Ich sehe sie momentan nicht, bin aber davon überzeugt, dass Costa Navarino mit den zwei neuen Plätzen große Aufmerksamkeit erfahren wird. Aus einem Resort wird eine Golfdestination! Dann in Portugal Monte Rei mit seinem Hotel und dem zweiten Platz. So was wie Belek, wo innerhalb von zehn Jahren so viele Plätze eröffnet haben, steht in Europa nicht an. Auch weltweit entstehen nicht viele neue Plätze, vielleicht zehn bis 15, und die sind überall verteilt. Ob jetzt noch drei Top-Plätze in den USA fertiggestellt werden, interessiert den deutschen Markt nicht wirklich.

Wie attraktiv ist Golf-Amerika noch?

Wir haben unser Programm ziemlich ausgebaut, doch das hat mit unserer Strategie zu tun. Wir wollen als Reiseveranstalter in jeder Destination die Nummer eins sein. Wir haben beispielsweise Pebble Beach, Doral und Pinehurst im Programm. Es kommen noch ein paar in Kalifornien, Arizona und auf Hawaii dazu, allerdings immer nur absolut hochwertige Anlagen. Am Ende reden wir über fünf bis sechs amerikanische Bundesstaaten, die auch bei unseren Kunden auf Interesse stoßen.

Und Asien, ist dieser Hype vorbei?

Das kann ich so nicht sagen, der Bereich wächst bei uns noch immer. Allerdings haben wir uns vor sieben Jahren nicht nur auf Thailand gestürzt, sondern auch Vietnam und Kambodscha mit in den Vordergrund gestellt. Die größten Umsatzsteigerungen haben wir dieses Jahr mit Neuseeland erzielt. Diesen Teil der Welt wollen die Leute offensichtlich mal sehen und entdecken. Es scheint, dass sich alles neu erfindet. Neuseeland pusht die 5-Star-Lodge-Thematik, mit 100 Prozent Luxus.

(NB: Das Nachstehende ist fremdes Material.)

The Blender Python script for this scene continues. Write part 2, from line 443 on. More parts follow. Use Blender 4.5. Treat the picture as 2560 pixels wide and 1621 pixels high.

Das war ja auch immer der Schwerpunkt von Mauritius. Die Trauminsel im Indischen Ozean, die man einfach mal erlebt haben muss. Ein Dauerbrenner?

Das ist vielleicht etwas zugespitzt, Mauritius ist eine Konstante. Die Insel ist immer wieder gerne in den Köpfen der Kundschaft.

Vom golferischen Gesichtspunkt her dürfte die Dominikanische Republik doch auch eine Alternative sein?

Wenn ich mir die richtigen Golfplätze heraussuche, wie etwa Punta Cana, Punta Espada, Corales, Teeth of the Dog oder Dye Fore – ja, ein Top-Produkt. Nur, wie ich schon erwähnt habe: Der Kunde hat umgedacht, es geht nicht mehr ausschließlich um Golf, und dieses Umdenken trifft für nahezu jedes Ziel zu, egal obnah oder fern.